While we don’t often deal in absolutes, there are some things we are 100% certain about. The cover of a 1920s trade catalog with the title “This is Underwear Time” — complete with the illustration of a man getting dressed while his dog looks on — is one of those times where we can unequivocally proclaim to have found a truly (possibly unintentionally) brilliant piece of marketing.
The Hagley Museum & Library in Delaware — a Smithsonian affiliate — recently featured the below gem on its Hagley Vault Tumblr:“Now is the time and now is the place,” the cover reads, below a drawing of a man who appears to be in his long underwear, posing gravely in his dressing room, inexplicably accompanied by his dog.
However hilarious it may seem to us 21st century folk, suit underwear Time appears to be a literal time of the year when there was a push to sell underthings.
For clothiers Scott & Hunsicker, this undies season fell between October 27th to November 8th that year, which, for all we know, may have been the traditional Underwear Time for all haberdasheries. The catalog does urge customers to put in their orders for Christmas early, “while the assortments are at their best.”We got a peek inside the catalog with help from the fine folks at The Hagley, but alas, it didn’t include any more wonderful illustrations along with its selection of men’s underwear, men’s gloves, men’s hose, and ladies’ gloves. Clothing for canine companions who aid their owners in getting dressed was not among the offerings.

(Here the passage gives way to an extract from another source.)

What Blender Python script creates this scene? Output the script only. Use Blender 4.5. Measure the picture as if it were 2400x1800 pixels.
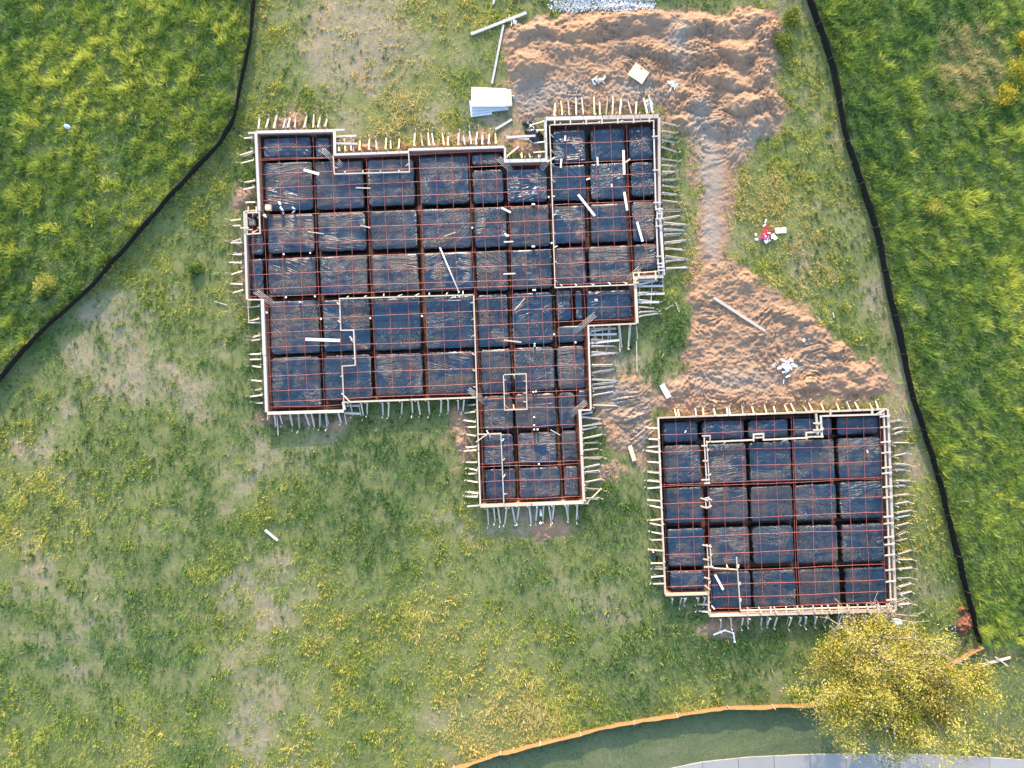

“The aim of this store is to sell everything wanted in the higher grades of haberdashery, and everything the best of its kind,” the catalog reads.
For example, the one-piece long underwear known as a “union suit” that the man on the cover is sporting? Everyone who was anyone wanted one back then.
“Union suits are giving satisfaction to the most discriminating wearers,” the clothiers note.
Worried about cleanliness during Underwear Time? Don’t be! Scott & Hunsicker have got you covered.
“Much hand labor is used in the making of our underwear; our wool is scoured and shrunk, and every garment laundered,” the catalog boasts. “Such cleanliness is appreciated by particular people, who come back to us year after year.”Anyone interested in purchasing new underwear in celebration of Underwear Time could order by mail — a service that “especially commended to the notice of patrons out of town,” and lovers of efficiency.As the catalog helpfully explains, “Shopping by mail, under modern conditions of efficiency, is an exact science, which relieves the shopper of every troublesome detail and practically places the store’s convenience at your door.”
And much like today’s retailers must be multi-platform, the undergarment experts at Scott & Hunsicker were ready to accept orders in every way possible at the time, noting that “a written or telephoned order will command prompt attention.”
Obviously, you are free to disagree that This is Underwear Time isn’t the best catalog cover of all time forever and ever, but we think Underwear Specialists Scott & Hunsicker of Philadelphia were a rare pair of geniuses, and we hope they sold enough underwear to retire in style and live happily ever after, wearing their union suits on a pile of money.
We might not know much about what happened to the company, but we do know what ended up in the space where the business was located during this particular Underwear Time: the Philadelphia branch of Consumerist took a walk to check out the address on the cover, and found that a store named Verde now occupies the street-level storefront.
We wrote to that shoppe’s proprietor to inquire as to their awareness — or possible lack thereof — regarding the establishment’s former occupants. Someone from the store wrote us back saying that she didn’t have any history on the building — but that it was very interesting to see the catalog in any case.
Consumerist reader Jo wrote in after seeing this story and pointed to a clue she found about Scott & Hunsicker dating to a post in an online forum in December 2004 looking for a tailor in Philadelphia. One commenter replied, “men’s retail in Philadelphia has converged a quite a bit over the years. Jacob Reed closed over ten years ago — maybe more like fifteen — with many of the tailors going to Boyd’s. Scott and Hunsicker closed before that.”
For now, we can look at the photo of the building as it stands now and imagine the incorporeal beings of Messrs. Scott & Hunsicker — and the unnamed dog on their catalog cover — busily sewing only the finest undergarments for the Philadelphia gentry.